Quarto domingo do Advento – Maria e a plenitude da promessa:
O quarto domingo destaca Maria como modelo de escuta e acolhimento da vontade de Deus, apontando para o Natal. No Ano A, Miquéias (5,2-5a) anuncia o nascimento do Messias em Belém, e Mateus (1,18-24) narra a anunciação a José. No Ano B, 2 Samuel (7,1-5.8b-12.14a.16) recorda a promessa davídica, e Lucas (1,26-38) apresenta a Anunciação a Maria. No Ano C, Isaías (7,10-14) profetiza o Emanuel, e Lucas (1,39-45) mostra Maria visitando Isabel, preparando a chegada de Jesus.

O ritmo dominical não é apenas cronológico, mas simbólico: cada celebração torna presente, de modo sacramental e comunitário, a vinda de Cristo, convidando os fiéis a se colocar numa atitude de espera ativa e vigilante. A liturgia integra memória, ação e esperança: enquanto recorda fatos históricos da salvação, ilumina o presente e projeta a comunidade para a plenitude escatológica, quando Cristo virá em sua glória.

Além disso, os textos bíblicos proclamados nos domingos do Advento, alternando profecias do Antigo Testamento e evangelhos do Novo, conectam passado, presente e futuro, criando um fio contínuo de significado: o Senhor que prometeu vir, que se encarnou em Jesus e que voltará no final dos tempos. A coroa do Advento, com suas velas acesas a cada domingo, se torna um sinal visual dessa liturgia viva, lembrando a comunidade de que a fé não é apenas intelectual, mas se manifesta em vigilância, alegria e ação concreta no mundo.

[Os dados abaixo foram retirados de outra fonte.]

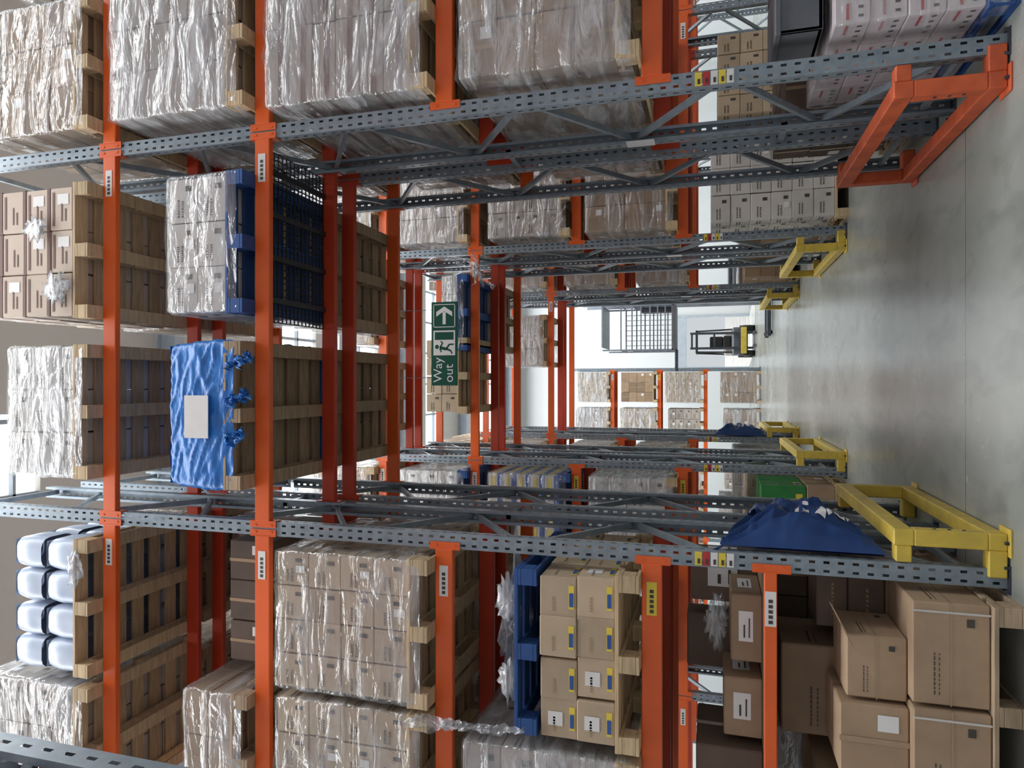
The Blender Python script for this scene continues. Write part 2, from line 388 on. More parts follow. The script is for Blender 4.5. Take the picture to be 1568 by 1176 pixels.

Em suma, a liturgia dominical durante o Advento nos ensina que esperar é também agir: esperar a luz de Cristo é deixar que ela ilumine nossas atitudes, nossas relações e nossa história pessoal e comunitária. Cada domingo é, portanto, um convite à transformação interior, à conversão contínua e à alegria confiante, mesmo em meio às trevas do mundo, porque Cristo — a verdadeira Luz — já vem nos visitar.